A Windows Azure appliance?
But what will Microsoft do to deliver Windows Azure for private cloud environments?
“I can tell you what we won’t be doing. We have not announced an Azure appliance,” Adams quipped. “We’ll take the learnings with the move to the cloud and include those changes in the products we ship-so our customers and partners can do private cloud environments.”
As examples of the “learnings” from the move to the cloud finding their way into Microsoft products, Adams cited Exchange and Windows Server.
“Exchange 2007 was not built from the ground up to be multitenant, but after the lessons we learned in working in the cloud space, we looked at what we should do with Exchange 2010 and we built it from the ground up to be multitenant. And the same goes for SharePoint and all of our other platform products. And with Windows Server we added another piece to this that allows it to be elastic,” she said, speaking of the AppFabric technology Microsoft announced at its Professional Developers Conference in Los Angeles in November.
Regarding the evolving programming model for the cloud, she said, “We’re trying to take it up a layer … so developers can write their apps using PHP, Python, Ruby, Java or whatever. That’s really the value of platform as a service and that’s where Azure’s value is. The government sees the value in traditional infrastructure as a service and they see this as a way to add innovation.”
Microsofts Cloud Is Ready to Compete
Meanwhile, Khalidi, who was among the initial handful of Microsoft engineers to come up with the concept for Windows Azure, known as the “Red Dog” team, said the first thing the team did was take a look at all of Microsoft’s Internet services and realize that despite several similarities and some differences, the one thing all the efforts had in common was that they all existed in their own silo.
“So we decided to make a platform aimed at addressing that,” Khalidi said. “And we knew that same platform could be aimed at the public cloud as well as the enterprise environment. It is important to look at the workloads, the programming model and automation. And, overall, the two basic benefits to consider when moving to the cloud are reducing cost and agility.”

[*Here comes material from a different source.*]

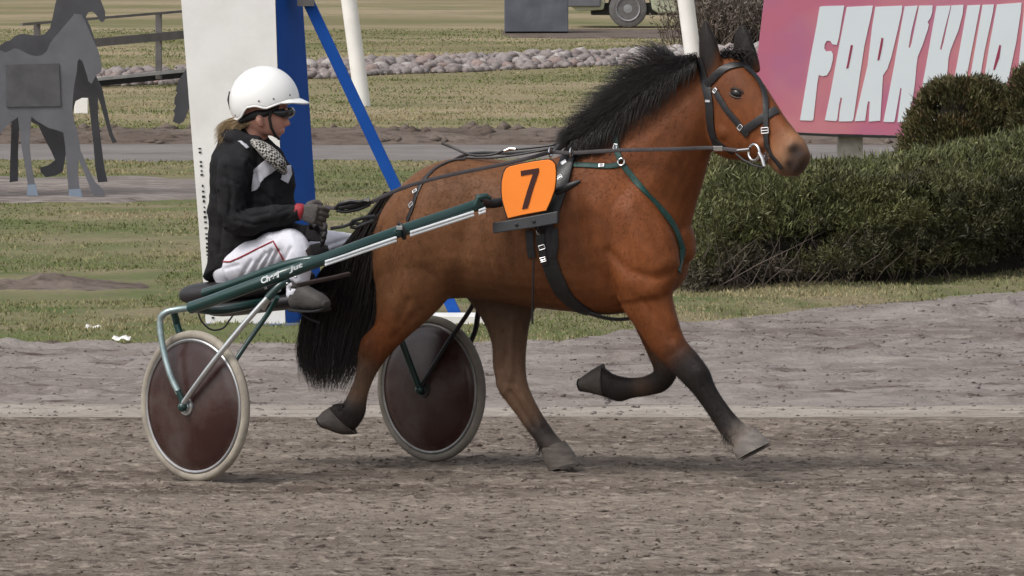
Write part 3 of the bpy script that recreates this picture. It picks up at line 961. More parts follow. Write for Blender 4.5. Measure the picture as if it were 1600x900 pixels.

As Microsoft gears up for the production release of Windows Azure in January, it does so with confidence that its late entry into the cloud space will offer viable competition to cloud service providers already in the market.
“We feel extremely confident now,” Khalid said. “Others may have a head start, but we believe our strategy is a more complete strategy that covers all the way from on-premises to the cloud. We’re going to do this with technology, and we’re with you all the way.”
In an interview about cloud computing in the federal government on the Federal Cloud Blog, Adams said:
““So, if you think about the definition of cloud computing-we can take the definition that NIST [the National Institute of Standards and Technology] has given-and what they’ve done is really layered it into three different layers. So, you have infrastructure as a service, platform as a service and software as a service-and a very similar way that we think of multi-tier applications. At the infrastructure layer, you have your physical ping, power and pipe, and then on top of that you have your operating system layer.”In the cloud, we see as a natural evolution of moving to the cloud that you also need a cloud operating system, so that’s what Windows Azure is for Microsoft. So, it is Windows Server 2008 with our hypervisor virtualization technology with some engineering modifications to be able to handle the elasticity that’s needed to scale cloud apps up and down.”“
And in another example of Microsoft’s interactions with the federal government around cloud computing, Vivek Kundra, federal CIO, joined Microsoft Chief Software Architect Ray Ozzie for the PDC keynote address, pointing to the promise of cloud-based access using Azure to garner future meaning from large, rich data sets. Kundra also announced the NASA Pathfinder contest, co-sponsored by Microsoft, which will encourage the development of tools that promote exploration of and learning from NASA’s wealth of Mars images.